In Ex parte Fort James Operating Co., [Ms. 1030607, June 4, 2004] __ So. 2d __ (Ala. 2004), a case involving the same short-term disability program at issue in this case, our supreme court held that Fort James was entitled to a credit pursuant to § 25-5-57(c)(1) for benefits paid to an employee where Fort James established that the benefit program was funded by Fort James and the employee failed to establish that he funded the program. Likewise, in this case the short-term disability program is funded by Fort James, and, therefore, it was entitled to a credit for the short-term disability benefits paid to Crump. Additionally, we note that upon remand, the trial court should calculate the attorney fee before giving Fort James credit for its setoff in accordance with this court's decision in Bruno's, Inc. v. Killingsworth, 879 So. 2d 561 (Ala. Civ. App. 2002).
Finally, Fort James argues that the trial court erred in failing to give it a credit for disability-retirement benefits received by Crump. As mentioned above, Crump applied for disability-retirement benefits through the Pace Industry Union-Management Pension Fund. This retirement plan is fully funded by Fort James with the employees making no contribution to the fund. The retirement plan contains three types of pension: (1) the regular pension for employees who have reached 65 years of age with at least 5 years of service; (2) the early retirement pension for employees who have reached the age of 55 with at least 10 years of service; and (3) the disability-retirement pension for employees at any age with at least 10 years of service who have become permanently and totally disabled while working in covered employment.
Crump began receiving $972 per month in disability-retirement benefits from the retirement fund beginning on January 1, 2000. Her monthly benefit is the same monthly benefit she would have received if she had retired pursuant to the regular retirement at age 65. Because she was declared disabled and had 10 years of service, Crump was able to immediately draw her full monthly retirement benefit of $972 without having to wait until she reached age 65.
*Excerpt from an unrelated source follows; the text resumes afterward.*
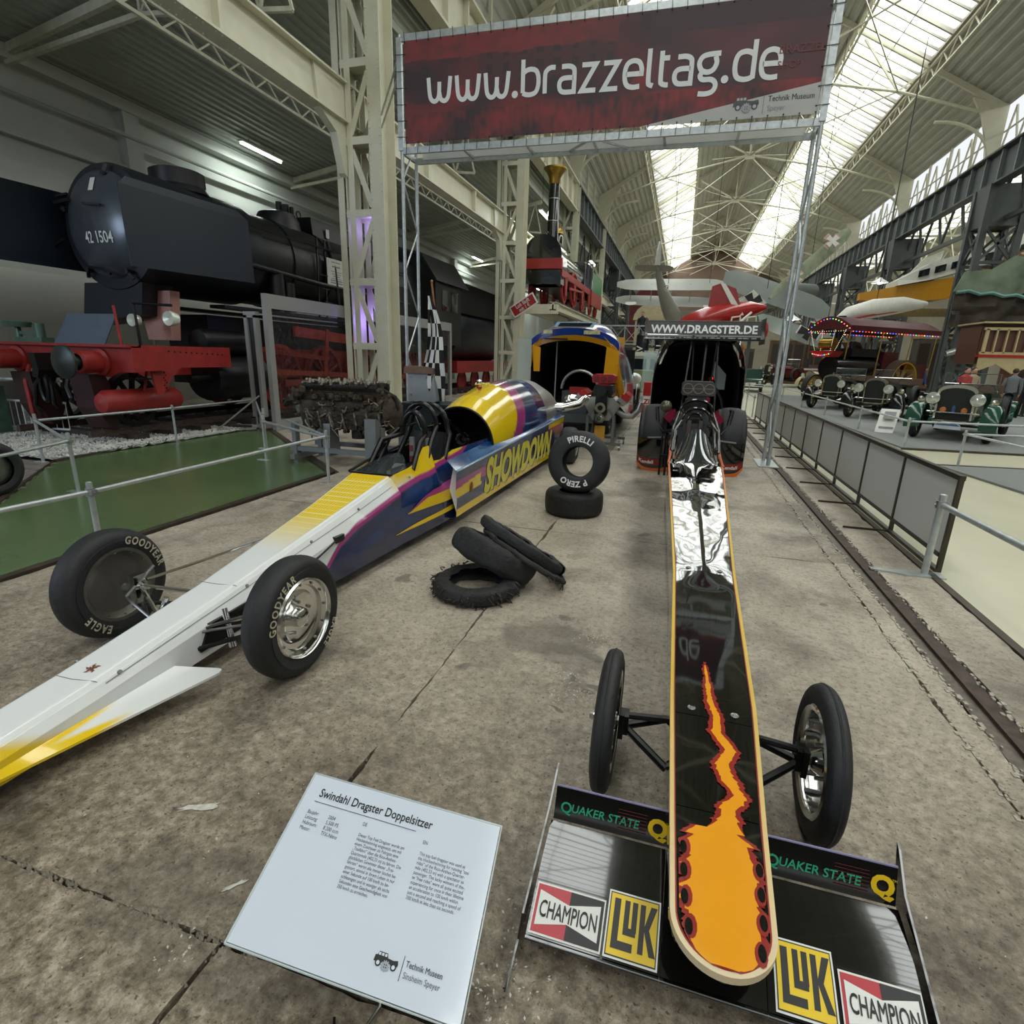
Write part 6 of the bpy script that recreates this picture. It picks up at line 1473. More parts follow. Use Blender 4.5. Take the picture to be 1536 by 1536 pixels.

In Ex parte Taylor, 728 So. 2d 635 (Ala. 1998), our supreme court determined that an employer was not allowed to set off, pursuant to § 25-5-57(c)(1), retirement benefits paid pursuant to a "normal" retirement plan, i.e., one based solely on the employee's age and length of service. However, in Cross v. Goodyear Tire & Rubber Corp., 793 So. 2d 791 (Ala. Civ. App. 2000), a case involving a similar retirement plan as the one at issue in this case, this court determined that an employer is entitled to a setoff pursuant to § 25-5-57(c)(1) for disability-retirement benefits paid as the result of a disability arising from a job -related injury, rather than solely based on the employee's age and length of service.
Here, Crump received her disability-retirement benefits based on her work-related injury that rendered her permanently and totally disabled rather than solely based on her age and length of service. Accordingly, we conclude that the trial court erred in failing to allow Fort James a credit to the workers' compensation benefits it must pay based on the disability-retirement benefits received by Crump. Additionally, as stated above, any attorney fee owed should be calculated in accordance with Bruno's v. Killingsworth, supra.
AFFIRMED IN PART; REVERSED IN PART; AND REMANDED WITH INSTRUCTIONS.